My intrepid reader admits that he got into debt by trying to "get rich quick" by starting his own business at an early age.   And this is a pattern you see often in the United States as well.   People think they can short-circuit the process by investing in a "scheme" that is advertised on television.   The guy selling the scheme has a fancy car, a pretty wife, and a fabulous house!  It has to work, right?

Again, as I discovered the hard way, I tried watching television as hard as a I could and never got ahead.

Get-rich-quick schemes only enrich the person selling the scheme.  They only impoverish the victim.

So when Real Estate devolved into a get-rich-quick scheme in the late 2000's we sold out.
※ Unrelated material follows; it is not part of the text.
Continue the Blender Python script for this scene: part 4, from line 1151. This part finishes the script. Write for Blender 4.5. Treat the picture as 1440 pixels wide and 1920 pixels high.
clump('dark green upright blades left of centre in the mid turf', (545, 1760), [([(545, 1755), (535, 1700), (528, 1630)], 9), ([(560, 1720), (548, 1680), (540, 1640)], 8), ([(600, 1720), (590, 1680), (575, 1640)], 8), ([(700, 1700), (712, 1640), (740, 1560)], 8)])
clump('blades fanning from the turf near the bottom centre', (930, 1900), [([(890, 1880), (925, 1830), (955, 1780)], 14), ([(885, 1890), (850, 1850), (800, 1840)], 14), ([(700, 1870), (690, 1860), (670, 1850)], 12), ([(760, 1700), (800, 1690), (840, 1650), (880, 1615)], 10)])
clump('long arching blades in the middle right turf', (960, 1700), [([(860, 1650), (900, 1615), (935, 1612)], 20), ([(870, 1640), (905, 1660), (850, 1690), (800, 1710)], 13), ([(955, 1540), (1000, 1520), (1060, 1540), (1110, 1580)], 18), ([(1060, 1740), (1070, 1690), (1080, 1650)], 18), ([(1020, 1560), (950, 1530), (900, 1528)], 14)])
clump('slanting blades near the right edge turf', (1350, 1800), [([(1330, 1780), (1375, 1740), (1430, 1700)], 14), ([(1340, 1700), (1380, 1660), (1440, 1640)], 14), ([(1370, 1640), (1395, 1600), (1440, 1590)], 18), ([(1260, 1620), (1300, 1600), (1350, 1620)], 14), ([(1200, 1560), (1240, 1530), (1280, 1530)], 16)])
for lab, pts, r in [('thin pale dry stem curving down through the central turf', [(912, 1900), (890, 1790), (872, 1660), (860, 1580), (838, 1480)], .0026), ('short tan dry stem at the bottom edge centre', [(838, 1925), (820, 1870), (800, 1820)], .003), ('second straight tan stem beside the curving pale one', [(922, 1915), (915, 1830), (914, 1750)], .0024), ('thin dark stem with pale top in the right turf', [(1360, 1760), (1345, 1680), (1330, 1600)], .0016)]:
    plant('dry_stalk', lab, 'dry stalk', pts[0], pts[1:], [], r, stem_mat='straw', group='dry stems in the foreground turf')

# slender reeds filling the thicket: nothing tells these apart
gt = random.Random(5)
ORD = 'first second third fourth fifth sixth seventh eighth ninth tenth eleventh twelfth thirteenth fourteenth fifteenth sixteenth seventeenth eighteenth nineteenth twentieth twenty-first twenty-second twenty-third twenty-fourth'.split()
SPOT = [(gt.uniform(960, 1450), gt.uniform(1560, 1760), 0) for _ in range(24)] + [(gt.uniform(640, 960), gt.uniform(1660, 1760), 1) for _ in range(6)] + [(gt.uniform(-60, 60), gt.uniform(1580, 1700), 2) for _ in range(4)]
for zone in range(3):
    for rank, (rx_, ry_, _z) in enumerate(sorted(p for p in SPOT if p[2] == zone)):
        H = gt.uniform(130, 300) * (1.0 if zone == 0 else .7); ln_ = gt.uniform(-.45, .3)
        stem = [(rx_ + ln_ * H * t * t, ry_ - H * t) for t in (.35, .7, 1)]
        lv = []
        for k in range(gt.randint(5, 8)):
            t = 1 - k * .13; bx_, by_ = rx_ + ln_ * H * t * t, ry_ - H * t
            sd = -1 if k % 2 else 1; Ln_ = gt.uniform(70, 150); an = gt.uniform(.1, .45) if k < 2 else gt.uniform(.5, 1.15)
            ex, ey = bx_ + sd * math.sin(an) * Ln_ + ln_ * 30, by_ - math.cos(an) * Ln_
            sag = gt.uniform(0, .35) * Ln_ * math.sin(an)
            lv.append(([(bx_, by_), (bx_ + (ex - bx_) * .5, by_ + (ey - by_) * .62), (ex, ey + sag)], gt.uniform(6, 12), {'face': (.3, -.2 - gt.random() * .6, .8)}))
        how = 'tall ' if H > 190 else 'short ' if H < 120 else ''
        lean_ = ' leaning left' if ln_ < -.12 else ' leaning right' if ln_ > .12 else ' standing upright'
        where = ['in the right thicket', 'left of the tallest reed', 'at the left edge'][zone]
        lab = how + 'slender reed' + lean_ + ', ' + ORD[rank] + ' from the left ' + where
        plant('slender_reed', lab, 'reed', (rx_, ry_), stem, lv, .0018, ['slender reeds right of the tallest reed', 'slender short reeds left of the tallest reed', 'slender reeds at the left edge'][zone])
Today, what is being sold as a get-rich-quick scheme?   Gold?  Bitcoins?   IPO stocks?   You bet, and that is why I talk about them here.    People think they can place the right bet in our Casino Economy and come up a winner.  But in Casinos, 9 out of 10 people leave the table as losers.   So odds are, you will too.

I wish I had some advice for my reader, but as I have noted before,  I am not an advice columnist.    The only thing I can say is that time is on your side and to be "giving up" at age 30 seems a bit premature.

Somehow I think he will do OK, though.   He and his wife have been married for over a decade now, and it seems that they both want to work toward common goals.  Having a good solid relationship or marriage is the foundation of a sound economic platform (Marriage is an economic relationship, above all else).   And going to school to learn job skills will pay off, as well.

If he can find some small sacrifices in his monthly expenditures (television, cell phones, designer coffees, cars, beer, etc.) and put that money into savings, well, over time, that can compound into a lot of money.

Just $100 a month, invested over 35 years, at 7% interest, comes to $177,496.15 in retirement.  It is staggering how small amounts invested, over time, can add up.

Of course, you have to set aside that $100 a month, and that isn't easy.   The problem most people have in starting a savings plan is that they decide to "save money" but don't take out a corresponding amount from some other area of their budget.   You have to cut some personal expenditure in your life to have the corresponding savings.

I use Cable TV as an example, as it is clearly something people can live without - although some folks claim they literally cannot live without cable TV.  And often, you may have to fight your spouse on this, as he/she may argue that "Well, everyone else in Foreclosure Mews Estates has Cable TV!"  But sometimes, there are fights worth making - and worth winning.